Up to and including the line with "from mathutils import Vector, Matrix, Euler", return every line from the start of the entries below exactly.

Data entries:
########
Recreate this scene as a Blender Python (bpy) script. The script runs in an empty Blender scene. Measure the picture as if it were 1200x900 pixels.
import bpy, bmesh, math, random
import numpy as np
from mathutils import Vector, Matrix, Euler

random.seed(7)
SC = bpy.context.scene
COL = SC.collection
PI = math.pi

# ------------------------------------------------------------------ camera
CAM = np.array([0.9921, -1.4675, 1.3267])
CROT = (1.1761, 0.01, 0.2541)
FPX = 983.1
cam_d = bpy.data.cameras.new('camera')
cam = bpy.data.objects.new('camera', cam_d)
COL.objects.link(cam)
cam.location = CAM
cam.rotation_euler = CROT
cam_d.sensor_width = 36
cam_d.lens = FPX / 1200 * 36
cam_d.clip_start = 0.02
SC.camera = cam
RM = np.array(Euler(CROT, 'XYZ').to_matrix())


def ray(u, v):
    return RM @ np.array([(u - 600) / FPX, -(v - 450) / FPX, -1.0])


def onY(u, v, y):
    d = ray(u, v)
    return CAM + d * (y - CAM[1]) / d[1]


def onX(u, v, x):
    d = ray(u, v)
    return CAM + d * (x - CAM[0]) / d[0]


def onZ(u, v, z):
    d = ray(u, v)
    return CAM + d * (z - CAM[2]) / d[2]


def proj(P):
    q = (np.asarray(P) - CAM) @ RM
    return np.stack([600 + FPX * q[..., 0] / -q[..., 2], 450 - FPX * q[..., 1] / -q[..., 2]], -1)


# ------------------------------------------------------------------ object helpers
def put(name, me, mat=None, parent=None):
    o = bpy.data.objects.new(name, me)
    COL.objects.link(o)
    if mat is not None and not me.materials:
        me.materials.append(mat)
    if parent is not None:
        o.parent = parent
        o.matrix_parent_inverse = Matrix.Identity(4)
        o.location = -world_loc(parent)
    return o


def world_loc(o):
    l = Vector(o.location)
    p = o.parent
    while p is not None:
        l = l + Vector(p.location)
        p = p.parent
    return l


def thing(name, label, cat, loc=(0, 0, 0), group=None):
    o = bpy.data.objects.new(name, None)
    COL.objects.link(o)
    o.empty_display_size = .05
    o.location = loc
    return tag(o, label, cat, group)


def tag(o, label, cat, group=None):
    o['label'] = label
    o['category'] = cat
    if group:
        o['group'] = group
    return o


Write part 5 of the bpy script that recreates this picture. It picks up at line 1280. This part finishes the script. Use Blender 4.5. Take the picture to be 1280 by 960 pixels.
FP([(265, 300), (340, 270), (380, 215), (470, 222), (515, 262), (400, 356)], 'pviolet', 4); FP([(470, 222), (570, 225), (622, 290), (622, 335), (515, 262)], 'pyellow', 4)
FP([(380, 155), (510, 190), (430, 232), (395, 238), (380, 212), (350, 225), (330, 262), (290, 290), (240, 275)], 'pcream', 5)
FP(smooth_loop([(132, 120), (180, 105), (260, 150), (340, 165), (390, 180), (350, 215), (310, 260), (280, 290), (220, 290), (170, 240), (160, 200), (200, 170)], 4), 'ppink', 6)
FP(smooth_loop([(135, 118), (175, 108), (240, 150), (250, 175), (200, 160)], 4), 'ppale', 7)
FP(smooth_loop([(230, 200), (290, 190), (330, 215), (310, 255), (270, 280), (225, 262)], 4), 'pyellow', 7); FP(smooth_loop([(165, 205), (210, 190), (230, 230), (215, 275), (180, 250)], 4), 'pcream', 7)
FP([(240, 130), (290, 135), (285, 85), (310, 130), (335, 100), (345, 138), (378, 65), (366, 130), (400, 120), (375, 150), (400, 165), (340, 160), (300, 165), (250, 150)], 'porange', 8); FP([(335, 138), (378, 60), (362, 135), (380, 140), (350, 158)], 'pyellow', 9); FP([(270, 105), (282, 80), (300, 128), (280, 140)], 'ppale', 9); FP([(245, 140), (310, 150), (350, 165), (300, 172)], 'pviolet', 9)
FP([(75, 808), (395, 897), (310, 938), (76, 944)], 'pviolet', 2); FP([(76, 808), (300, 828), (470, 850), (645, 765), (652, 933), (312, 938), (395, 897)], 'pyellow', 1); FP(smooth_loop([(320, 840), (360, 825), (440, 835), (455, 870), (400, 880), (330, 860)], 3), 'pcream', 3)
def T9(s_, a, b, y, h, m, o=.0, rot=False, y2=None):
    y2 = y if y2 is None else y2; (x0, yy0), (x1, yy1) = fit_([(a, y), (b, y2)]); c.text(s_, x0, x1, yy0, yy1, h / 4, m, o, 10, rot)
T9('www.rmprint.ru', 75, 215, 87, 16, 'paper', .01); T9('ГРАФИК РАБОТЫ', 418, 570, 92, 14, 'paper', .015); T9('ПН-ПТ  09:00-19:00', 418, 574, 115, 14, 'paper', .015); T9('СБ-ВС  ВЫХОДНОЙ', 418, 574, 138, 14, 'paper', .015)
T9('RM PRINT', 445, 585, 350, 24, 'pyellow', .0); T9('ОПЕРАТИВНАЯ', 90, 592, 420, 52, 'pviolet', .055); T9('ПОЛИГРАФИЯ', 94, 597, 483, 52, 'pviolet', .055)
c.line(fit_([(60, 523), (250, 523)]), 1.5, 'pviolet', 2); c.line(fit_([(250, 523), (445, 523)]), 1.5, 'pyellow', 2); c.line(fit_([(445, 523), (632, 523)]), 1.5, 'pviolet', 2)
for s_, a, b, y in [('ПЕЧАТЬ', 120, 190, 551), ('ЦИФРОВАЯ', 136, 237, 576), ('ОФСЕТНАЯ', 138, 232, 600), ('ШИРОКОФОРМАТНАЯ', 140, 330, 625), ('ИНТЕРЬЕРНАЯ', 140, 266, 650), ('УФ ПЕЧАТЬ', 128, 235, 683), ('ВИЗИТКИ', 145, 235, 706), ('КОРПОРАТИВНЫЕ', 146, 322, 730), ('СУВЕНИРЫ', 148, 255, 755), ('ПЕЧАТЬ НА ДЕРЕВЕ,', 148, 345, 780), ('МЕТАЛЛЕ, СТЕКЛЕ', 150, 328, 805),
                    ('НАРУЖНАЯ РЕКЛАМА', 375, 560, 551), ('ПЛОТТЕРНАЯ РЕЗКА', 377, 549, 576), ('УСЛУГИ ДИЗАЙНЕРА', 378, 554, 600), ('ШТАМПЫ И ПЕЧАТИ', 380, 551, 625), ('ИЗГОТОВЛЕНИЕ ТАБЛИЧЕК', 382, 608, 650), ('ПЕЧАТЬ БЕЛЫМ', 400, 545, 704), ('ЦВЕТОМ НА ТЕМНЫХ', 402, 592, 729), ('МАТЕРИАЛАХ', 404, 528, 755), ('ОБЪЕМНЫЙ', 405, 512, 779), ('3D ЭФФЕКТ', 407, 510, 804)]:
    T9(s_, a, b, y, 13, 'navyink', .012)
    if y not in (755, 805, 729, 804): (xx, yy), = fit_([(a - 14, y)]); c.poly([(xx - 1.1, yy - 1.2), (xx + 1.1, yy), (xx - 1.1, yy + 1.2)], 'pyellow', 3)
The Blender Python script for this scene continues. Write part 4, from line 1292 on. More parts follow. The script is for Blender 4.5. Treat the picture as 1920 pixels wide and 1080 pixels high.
########
**SOLUTION TO THE EXERCISE:**
Recreate this scene as a Blender Python (bpy) script. The script runs in an empty Blender scene. Measure the picture as if it were 1200x900 pixels.
import bpy, bmesh, math, random
import numpy as np
from mathutils import Vector, Matrix, Euler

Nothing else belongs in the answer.